* Exercise objective
Output the lines below exactly, please, from the first line until the line with "the far batt')", counting both.

* Provided material
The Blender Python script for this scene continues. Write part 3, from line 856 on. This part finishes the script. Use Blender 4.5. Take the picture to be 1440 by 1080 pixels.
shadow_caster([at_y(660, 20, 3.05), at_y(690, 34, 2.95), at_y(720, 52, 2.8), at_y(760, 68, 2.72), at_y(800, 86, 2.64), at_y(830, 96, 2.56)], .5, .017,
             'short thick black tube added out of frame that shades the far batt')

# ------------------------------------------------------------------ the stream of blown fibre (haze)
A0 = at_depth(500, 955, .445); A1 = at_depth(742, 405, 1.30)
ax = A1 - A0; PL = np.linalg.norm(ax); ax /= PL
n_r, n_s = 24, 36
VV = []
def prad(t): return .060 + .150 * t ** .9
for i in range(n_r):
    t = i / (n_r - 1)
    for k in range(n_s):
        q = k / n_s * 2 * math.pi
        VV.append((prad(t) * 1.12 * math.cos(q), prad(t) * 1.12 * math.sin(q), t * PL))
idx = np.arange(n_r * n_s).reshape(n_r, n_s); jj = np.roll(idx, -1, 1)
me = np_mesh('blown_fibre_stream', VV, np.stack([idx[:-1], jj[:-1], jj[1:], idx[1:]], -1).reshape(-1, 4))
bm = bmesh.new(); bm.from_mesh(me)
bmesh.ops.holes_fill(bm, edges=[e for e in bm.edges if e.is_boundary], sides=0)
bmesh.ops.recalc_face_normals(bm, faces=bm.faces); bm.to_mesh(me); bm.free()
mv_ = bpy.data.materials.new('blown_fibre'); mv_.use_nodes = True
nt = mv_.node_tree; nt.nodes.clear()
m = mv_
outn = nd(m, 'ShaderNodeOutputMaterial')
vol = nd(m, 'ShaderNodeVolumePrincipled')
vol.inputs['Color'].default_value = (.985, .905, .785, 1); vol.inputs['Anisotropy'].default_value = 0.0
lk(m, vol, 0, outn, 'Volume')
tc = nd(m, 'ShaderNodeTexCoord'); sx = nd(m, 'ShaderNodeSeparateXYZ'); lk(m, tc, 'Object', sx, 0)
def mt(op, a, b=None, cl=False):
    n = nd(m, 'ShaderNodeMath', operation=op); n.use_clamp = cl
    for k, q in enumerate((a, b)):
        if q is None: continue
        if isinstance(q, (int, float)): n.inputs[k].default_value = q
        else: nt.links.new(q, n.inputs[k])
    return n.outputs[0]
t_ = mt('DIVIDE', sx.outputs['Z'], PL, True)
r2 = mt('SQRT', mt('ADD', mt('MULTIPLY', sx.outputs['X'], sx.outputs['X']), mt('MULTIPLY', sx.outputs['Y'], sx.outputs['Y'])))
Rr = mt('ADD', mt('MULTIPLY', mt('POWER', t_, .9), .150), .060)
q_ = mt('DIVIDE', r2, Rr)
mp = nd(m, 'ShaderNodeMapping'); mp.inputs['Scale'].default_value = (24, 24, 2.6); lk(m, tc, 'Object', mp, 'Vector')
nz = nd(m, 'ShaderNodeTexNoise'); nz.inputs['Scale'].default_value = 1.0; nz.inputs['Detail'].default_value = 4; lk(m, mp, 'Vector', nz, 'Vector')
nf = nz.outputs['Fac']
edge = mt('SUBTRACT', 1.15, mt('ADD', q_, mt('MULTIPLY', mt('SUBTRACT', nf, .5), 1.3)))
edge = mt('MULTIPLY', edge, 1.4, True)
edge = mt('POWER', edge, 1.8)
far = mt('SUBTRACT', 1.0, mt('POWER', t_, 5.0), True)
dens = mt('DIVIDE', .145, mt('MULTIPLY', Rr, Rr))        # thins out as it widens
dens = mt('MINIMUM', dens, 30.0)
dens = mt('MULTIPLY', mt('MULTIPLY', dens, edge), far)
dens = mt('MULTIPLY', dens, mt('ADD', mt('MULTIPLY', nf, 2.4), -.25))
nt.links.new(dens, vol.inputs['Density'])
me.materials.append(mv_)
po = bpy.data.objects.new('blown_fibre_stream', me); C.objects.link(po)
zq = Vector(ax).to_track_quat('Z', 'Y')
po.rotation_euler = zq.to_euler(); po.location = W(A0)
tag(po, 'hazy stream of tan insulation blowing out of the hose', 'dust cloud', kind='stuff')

* Solution to this problem
The Blender Python script for this scene continues. Write part 3, from line 856 on. This part finishes the script. Use Blender 4.5. Take the picture to be 1440 by 1080 pixels.
shadow_caster([at_y(660, 20, 3.05), at_y(690, 34, 2.95), at_y(720, 52, 2.8), at_y(760, 68, 2.72), at_y(800, 86, 2.64), at_y(830, 96, 2.56)], .5, .017,
             'short thick black tube added out of frame that shades the far batt')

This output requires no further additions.